Leitsatz (amtlich)
Veräußert ein Unternehmen die kundengebundenen Formen, die es angefertigt hat, an die Kunden und verpflichtet es sich, bei den späteren Lieferungen der mit Hilfe der Formen hergestellten Erzeugnisse einen Preisabschlag von 5 v. H. zu gewähren, bis die Preisabschläge den Kaufpreis der Formen erreicht haben, so handelt es sich um eine aufschiebend bedingte Last im Sinne des § 6 Abs. 1 BewG a. F./BewG 1965, deren Entstehung von den künftigen Bestellungen des Käufers der Formen abhängt und die bei der Einheitsbewertung des Betriebsvermögens auf Stichtage vor Eintritt dieser Bedingung nicht als Betriebsschuld berücksichtigt werden kann.
Normenkette
BewG i.d.F. vor BewG 1965 § 6 Abs. 1; BewG i.d.F. vor BewG 1965 § 62 Abs. 1; BewG 1965 § 6 Abs. 1, § 103 Abs. 1
Tatbestand
Die Klägerin und Revisionsklägerin (Klägerin) ist eine KG. Sie stellt Preß- und Spritzteile aus Kunststoffen her. Dazu braucht sie Spritzgußformen aus Stahl, die sie selbst herstellt und an die Kunden verkauft und übereignet. Die Kunden überlassen sodann die Formen wieder der Klägerin zur Herstellung der Plastikteile. Es wird mit einigen Kunden vereinbart, daß bei den späteren Lieferungen die sogenannten Werkzeugkosten (die Kosten der Formen) mit 5 v. H. des Warenpreises verrechnet werden sollen. Der Kunde hat also für die Waren jeweils 5 v. H. weniger zu zahlen, und zwar so lange, bis die Preisabschläge den Kaufpreis der Formen erreicht haben. Die Formen dürfen nur zur Herstellung von Waren für den betreffenden Kunden verwandt werden. Bestellt der Kunde nicht mehr bei der Klägerin, so kann er die Herausgabe der Formen beanspruchen.
Die Klägerin setzte in ihren Bilanzen beim Verkauf einer jeden Form einen Betrag in Höhe des Kaufpreises als "Verbindlichkeit aus noch zu verrechnenden Werkzeugkosten" an. Bei Lieferung der Plastikteile nahm sie jeweils in Höhe von 5 v. H. des Rechnungspreises eine Gegenbuchung vor. Den sich danach auf die Bewertungsstichtage ergebenden Schuldposten übernahm die Klägerin in ihre Vermögensaufstellungen.
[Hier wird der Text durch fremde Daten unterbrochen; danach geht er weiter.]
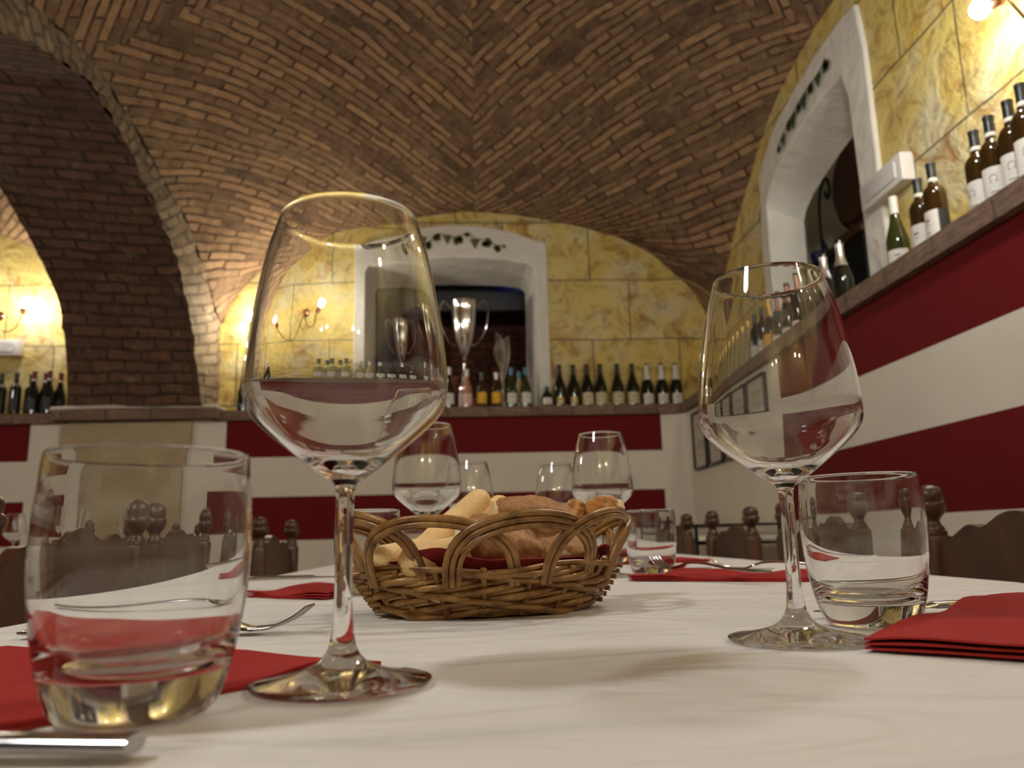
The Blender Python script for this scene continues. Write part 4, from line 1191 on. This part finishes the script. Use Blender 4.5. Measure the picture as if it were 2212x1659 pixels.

Der Beklagte und Revisionsbeklagte (das FA) ließ bei den Einheitswertfeststellungen des Betriebsvermögens der Klägerin auf den 1. Januar 1964 durch den Bescheid vom 30. April 1968 und zum 1. Januar 1966 durch den Bescheid vom 21. Juni 1968 diese Schuldposten nicht zum Abzug zu.
Die Sprungklage; mit der die Klägerin den Abzug der Schuldposten zum 1. Januar 1964 mit 17 624 DM und zum 1. Januar 1966 mit 81 695 DM begehrte, wurde abgewiesen. Das FG war der Auffassung, daß die von der Klägerin gegebene Zusage, einen Preisabschlag von 5 v. H. auf die späteren Warenlieferungen zu gewähren, nur eine obligatorische Verpflichtung für die Zukunft darstelle; sie sei aber keine wertmäßige Belastung des Vermögens am Stichtag.
Mit der Revision beantragt die Klägerin, unter Aufhebung des FG-Urteils die Schuldposten zum 1. Januar 1964 in Höhe von 17 624 DM und zum 1. Januar 1966 in Höhe von 81 695 DM zum Abzug zuzulassen. Es wird Verletzung des bestehenden Rechts gerügt. Die Klägerin ist der Auffassung, daß die Herstellung und der Verkauf der Formen und die anschließenden Lieferungen der Plastikteile einen zusammenhängenden Geschäftsvorgang bedeuten. Deshalb sei schon an den einzelnen Stichtagen das Vermögen durch die Verpflichtung zur Erstattung der Kosten für die Formen belastet.
Das FA beantragt, die Revision als unbegründet zurückzuweisen.
Entscheidungsgründe
Die Revision ist begründet.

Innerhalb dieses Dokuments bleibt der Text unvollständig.